In my post of February 11, 2022, I wrote about legislative initiatives that could prevent arbitration clauses in contracts between Christians from being legally enforceable. Today I examine a judicial effort that would have a similar effect.
Most world religions exhort their adherents not to sue one another, but rather to resolve their disputes within the religious body itself. Jewish, Christian, Muslim and Sikh faiths are notable examples. Because Christians are directly admonished in Scripture not to take their disputes to court (I Corinthians 6:1-7), many contracts between Christians specify in their dispute resolution clause that the dispute will be resolved through mediation and, if that is not successful, then through arbitration (“med/arb”). That ensures that the dispute will not end up in court, consistent with both parties’ beliefs.
Christian lawyers include such clauses in their client engagement contracts, and I include one in my agreement with Christian mediation parties, as follows:
We further agree that any dispute with the mediator related to this Agreement shall be settled by mediation and, if necessary, legally binding arbitration in accordance with the ICC Rules; judgment upon an arbitration award may be entered in any court otherwise having jurisdiction.
(As is explained elsewhere in the agreement, the ICC Rules of Procedure for Christian Conciliation are a well-established set of national rules for Christian mediation and arbitration.)
The Michigan Supreme Court would like to make this more complicated.
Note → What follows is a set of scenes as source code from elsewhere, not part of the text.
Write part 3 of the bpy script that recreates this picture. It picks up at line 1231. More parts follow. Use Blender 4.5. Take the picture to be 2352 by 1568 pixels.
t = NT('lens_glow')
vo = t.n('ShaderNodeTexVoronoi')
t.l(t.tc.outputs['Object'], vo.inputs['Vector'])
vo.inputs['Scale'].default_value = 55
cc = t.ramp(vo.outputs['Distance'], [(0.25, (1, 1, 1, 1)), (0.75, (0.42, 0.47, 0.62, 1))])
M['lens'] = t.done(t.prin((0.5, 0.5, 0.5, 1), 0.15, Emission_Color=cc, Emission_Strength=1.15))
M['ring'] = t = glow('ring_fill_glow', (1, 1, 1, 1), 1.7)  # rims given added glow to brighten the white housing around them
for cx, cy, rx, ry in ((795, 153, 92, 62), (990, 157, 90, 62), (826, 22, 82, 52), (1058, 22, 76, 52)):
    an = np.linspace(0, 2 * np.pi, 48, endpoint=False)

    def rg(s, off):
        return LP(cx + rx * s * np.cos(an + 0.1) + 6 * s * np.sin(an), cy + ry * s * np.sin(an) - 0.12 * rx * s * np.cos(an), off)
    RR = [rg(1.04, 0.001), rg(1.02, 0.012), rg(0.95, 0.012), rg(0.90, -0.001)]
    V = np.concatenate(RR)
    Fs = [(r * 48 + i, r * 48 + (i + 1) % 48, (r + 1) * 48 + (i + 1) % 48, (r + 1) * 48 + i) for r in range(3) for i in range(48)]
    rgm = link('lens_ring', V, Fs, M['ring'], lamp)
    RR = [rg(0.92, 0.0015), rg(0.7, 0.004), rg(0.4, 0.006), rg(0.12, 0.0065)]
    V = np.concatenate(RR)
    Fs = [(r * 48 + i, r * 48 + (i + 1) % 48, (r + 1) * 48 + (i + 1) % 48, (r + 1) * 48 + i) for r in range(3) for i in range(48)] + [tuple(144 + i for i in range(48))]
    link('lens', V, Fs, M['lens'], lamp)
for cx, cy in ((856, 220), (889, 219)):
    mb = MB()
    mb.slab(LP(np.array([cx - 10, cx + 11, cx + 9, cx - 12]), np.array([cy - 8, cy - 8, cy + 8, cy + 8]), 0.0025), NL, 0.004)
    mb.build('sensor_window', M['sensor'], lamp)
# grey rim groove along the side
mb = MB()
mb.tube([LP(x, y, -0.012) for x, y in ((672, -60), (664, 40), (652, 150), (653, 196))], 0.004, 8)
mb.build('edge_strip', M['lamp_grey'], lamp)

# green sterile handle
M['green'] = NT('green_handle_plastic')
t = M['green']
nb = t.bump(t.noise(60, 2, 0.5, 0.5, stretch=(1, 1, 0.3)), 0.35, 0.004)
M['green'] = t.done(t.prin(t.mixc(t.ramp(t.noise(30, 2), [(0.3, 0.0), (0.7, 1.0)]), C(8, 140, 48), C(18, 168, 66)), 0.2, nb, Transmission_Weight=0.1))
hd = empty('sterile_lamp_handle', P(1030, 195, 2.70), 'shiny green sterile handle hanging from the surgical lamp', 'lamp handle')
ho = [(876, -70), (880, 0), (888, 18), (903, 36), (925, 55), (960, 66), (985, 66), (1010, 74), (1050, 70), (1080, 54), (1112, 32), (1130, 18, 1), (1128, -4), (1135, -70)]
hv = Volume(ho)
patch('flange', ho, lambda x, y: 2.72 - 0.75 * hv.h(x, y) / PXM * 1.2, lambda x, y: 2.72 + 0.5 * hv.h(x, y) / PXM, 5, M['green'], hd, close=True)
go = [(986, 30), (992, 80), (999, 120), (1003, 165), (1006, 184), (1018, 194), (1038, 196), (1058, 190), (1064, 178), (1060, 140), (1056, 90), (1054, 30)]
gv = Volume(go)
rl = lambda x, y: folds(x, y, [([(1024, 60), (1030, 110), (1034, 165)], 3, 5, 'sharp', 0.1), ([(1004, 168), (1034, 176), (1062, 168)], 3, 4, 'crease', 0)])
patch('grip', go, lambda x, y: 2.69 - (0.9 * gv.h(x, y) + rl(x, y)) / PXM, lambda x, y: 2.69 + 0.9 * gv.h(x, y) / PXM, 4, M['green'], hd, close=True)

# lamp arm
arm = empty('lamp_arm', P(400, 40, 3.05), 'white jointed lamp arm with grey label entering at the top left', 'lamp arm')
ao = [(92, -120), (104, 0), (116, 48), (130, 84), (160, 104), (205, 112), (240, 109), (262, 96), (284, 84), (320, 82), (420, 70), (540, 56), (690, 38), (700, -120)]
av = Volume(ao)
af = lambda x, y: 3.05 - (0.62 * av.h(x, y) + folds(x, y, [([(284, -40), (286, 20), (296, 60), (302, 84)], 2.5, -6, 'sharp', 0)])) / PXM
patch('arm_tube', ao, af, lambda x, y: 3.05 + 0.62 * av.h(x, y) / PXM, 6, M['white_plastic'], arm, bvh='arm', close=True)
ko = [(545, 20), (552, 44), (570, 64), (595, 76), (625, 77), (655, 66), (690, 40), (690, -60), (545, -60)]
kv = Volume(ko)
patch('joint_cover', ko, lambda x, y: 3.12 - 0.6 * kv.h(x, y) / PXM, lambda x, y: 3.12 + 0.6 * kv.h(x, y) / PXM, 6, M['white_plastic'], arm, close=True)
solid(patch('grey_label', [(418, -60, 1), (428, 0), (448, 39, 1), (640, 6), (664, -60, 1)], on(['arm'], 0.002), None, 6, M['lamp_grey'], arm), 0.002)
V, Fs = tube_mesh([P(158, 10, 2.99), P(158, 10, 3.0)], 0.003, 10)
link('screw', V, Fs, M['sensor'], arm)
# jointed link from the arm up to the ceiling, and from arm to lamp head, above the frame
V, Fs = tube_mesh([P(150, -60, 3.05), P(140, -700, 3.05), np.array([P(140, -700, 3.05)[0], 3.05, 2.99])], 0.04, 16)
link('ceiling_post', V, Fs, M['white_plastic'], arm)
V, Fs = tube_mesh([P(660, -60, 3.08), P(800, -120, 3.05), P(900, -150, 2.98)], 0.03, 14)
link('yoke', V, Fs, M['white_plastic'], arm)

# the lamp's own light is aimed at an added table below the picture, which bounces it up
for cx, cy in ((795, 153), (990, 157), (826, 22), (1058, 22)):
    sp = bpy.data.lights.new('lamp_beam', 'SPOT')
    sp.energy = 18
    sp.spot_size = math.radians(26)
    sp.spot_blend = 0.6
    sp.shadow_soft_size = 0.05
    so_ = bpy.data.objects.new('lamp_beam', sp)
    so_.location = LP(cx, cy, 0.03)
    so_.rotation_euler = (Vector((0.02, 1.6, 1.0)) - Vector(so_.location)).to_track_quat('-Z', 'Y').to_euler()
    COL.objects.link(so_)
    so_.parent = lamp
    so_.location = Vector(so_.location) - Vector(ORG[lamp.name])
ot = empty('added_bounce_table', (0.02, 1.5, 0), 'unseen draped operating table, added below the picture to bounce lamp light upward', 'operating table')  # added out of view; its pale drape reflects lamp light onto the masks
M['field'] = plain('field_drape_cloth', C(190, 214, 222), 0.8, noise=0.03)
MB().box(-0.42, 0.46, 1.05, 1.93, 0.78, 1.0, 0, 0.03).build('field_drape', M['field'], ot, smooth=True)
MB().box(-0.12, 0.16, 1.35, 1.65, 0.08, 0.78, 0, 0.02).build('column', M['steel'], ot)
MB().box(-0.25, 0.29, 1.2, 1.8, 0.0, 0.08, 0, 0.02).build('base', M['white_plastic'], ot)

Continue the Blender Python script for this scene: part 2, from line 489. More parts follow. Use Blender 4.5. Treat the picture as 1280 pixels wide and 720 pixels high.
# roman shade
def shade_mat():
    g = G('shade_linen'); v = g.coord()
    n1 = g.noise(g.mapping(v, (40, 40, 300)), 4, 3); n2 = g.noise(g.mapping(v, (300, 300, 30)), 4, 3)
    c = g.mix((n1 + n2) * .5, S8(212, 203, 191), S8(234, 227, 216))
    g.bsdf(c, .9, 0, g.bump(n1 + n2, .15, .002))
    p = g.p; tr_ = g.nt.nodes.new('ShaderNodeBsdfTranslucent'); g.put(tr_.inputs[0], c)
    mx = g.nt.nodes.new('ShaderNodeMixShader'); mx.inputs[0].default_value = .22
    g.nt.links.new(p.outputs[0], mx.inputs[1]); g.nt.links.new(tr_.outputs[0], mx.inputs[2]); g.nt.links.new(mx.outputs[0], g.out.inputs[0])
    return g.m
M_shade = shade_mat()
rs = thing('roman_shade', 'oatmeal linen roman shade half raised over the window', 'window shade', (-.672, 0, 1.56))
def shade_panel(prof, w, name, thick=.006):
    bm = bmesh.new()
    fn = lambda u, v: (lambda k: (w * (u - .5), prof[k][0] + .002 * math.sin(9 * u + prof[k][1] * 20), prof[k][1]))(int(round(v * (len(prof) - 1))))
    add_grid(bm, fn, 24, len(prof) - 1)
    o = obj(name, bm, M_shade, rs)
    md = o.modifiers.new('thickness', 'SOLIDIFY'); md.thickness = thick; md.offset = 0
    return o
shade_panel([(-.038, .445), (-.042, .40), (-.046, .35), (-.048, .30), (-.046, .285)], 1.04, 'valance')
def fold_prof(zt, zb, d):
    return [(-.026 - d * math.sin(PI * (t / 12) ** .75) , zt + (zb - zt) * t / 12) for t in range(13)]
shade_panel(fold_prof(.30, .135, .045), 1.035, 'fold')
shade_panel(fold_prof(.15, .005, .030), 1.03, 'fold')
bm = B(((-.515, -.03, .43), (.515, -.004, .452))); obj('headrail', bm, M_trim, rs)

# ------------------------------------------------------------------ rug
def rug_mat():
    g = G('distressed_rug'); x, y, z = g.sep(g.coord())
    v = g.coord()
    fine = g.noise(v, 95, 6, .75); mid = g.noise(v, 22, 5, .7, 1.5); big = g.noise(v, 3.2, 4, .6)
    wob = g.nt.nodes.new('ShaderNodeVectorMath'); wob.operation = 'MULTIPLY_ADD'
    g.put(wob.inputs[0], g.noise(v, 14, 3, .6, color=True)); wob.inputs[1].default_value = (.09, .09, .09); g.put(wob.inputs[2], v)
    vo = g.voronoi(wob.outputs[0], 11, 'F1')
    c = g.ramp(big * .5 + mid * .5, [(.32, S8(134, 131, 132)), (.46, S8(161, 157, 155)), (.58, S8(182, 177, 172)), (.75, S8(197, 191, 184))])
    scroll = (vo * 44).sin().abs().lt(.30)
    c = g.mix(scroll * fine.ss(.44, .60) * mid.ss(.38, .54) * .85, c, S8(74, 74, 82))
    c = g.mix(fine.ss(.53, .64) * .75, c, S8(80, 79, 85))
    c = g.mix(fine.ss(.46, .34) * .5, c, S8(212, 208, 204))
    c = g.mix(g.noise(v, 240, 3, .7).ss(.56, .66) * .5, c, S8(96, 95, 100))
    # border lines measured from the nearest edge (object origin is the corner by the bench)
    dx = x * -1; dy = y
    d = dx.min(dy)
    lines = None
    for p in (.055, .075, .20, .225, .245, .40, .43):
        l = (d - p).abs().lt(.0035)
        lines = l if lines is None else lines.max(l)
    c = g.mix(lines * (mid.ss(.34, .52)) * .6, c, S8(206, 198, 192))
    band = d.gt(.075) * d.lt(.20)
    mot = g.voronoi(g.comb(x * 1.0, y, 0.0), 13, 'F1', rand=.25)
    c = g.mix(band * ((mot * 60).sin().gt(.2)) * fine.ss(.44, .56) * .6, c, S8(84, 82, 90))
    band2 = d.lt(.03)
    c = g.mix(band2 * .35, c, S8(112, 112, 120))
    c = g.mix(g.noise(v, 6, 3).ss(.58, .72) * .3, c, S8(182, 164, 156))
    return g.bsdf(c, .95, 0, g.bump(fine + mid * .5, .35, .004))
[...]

They are proposing a change to the Michigan Rules of Professional Conduct, which all lawyers must follow, that would require a client to obtain independent counsel to review any lawyer-client contract containing an arbitration clause. (Order of the Michigan Supreme Court, ADM File No. 2021-07, dated December 15, 2021.)
Although the Court has not offered why it is proposing this change, we can assume that it is attempting to address the inherent conflict of interest, and likely power imbalance, when a lawyer proposes a dispute resolution process for the client to use if the client is later unhappy with the lawyer’s services. Arbitration benefits clients too, so it is not unethical for a lawyer to recommend it; but unsophisticated clients may not appreciate all the implications of an arbitration clause. By definition, the prospective client is focused on another legal matter; they’re not really thinking about a process to resolve a possible dispute with the lawyer they’re about to hire. When they learn later that they cannot sue their lawyer, they may feel that the lawyer took advantage of them. That is less likely to occur if the client has an independent lawyer review the lawyer-client agreement, and hopefully spot and explain the arbitration clause in it, before the client signs it. (I say “hopefully” because in the case that prompted the Supreme Court to propose this Rule amendment, Tinsley v Yatooma, 333 Mich App 257 (2020), the sophisticated business client had an independent lawyer review the agreement, but that lawyer apparently did not notice or inform Mr. Tinsley about the arbitration clause. The case shows that the proposed amendment will not fully fix the problem.)
The proposed Rule would require Christian lawyers who have arbitration clauses in their lawyer-client contracts to make prospective clients obtain outside counsel before signing the contract. Presumably it would cover med/arb clauses as well. Even the requirement is for the client’s benefit, it imposes an extra burden on the would-be client, in terms of both time and cost. An alternative is for the lawyer to remove the arbitration clause from the contract — thus also removing the assurance that, should the lawyer and client get into a dispute down the road, it will not go to court. Otherwise, the parties could wait until a dispute erupts then choose the process, but it’s harder to forego litigation when tempers flare, even if religious traditions demand it.
As I do not represent clients, this proposed Rule would not directly affect me. But, if it extends to “med/arb clauses,” as well as arbitration-only provisions, and if mediation parties could be considered my clients, it would impair my mediator retention agreements with Christian parties.
I applaud the effort to ensure that clients are informed about arbitration before signing agreements with arbitration clauses. I object to requiring a prospective client to obtain independent counsel to review the contract. I would prefer that it be a recommendation — that the lawyer advise the prospective client to seek independent review of a lawyer-client contract containing an arbitration clause. Then the prospective client can decide for themselves whether the unknowns of arbitration merit seeking outside counsel before signing the contract.
My understanding is that no other state is as demanding as Michigan’s proposal. Other states permit arbitration clauses in attorney-client agreements as long as the attorney explains to the client the pros and cons of arbitration. See Delaney v Dickey, 244 NJ 466, 494; 242 A2d 257 (2020). The ABA in its formal opinion on this topic (ABA Formal Opinion 02-425 Retainer Agreement Requiring the Arbitration of Fee Disputes and Malpractice Claims) agreed that an arbitration clause in a retainer agreement is ethical as long as “the client has been fully apprised of the advantages and disadvantages of arbitration.” The ABA does not require that a different attorney apprise the client.
The lack of informed consent plagues arbitration. It is especially likely in a contract between a lawyer and client. The legal profession should take extra steps to ensure that clients know what they’re giving up when they sign a contract with an arbitration clause in it. But the extra steps should not burden the client, and they should not hinder the client’s desire to honor their religious beliefs by including the arbitration clause in the contract.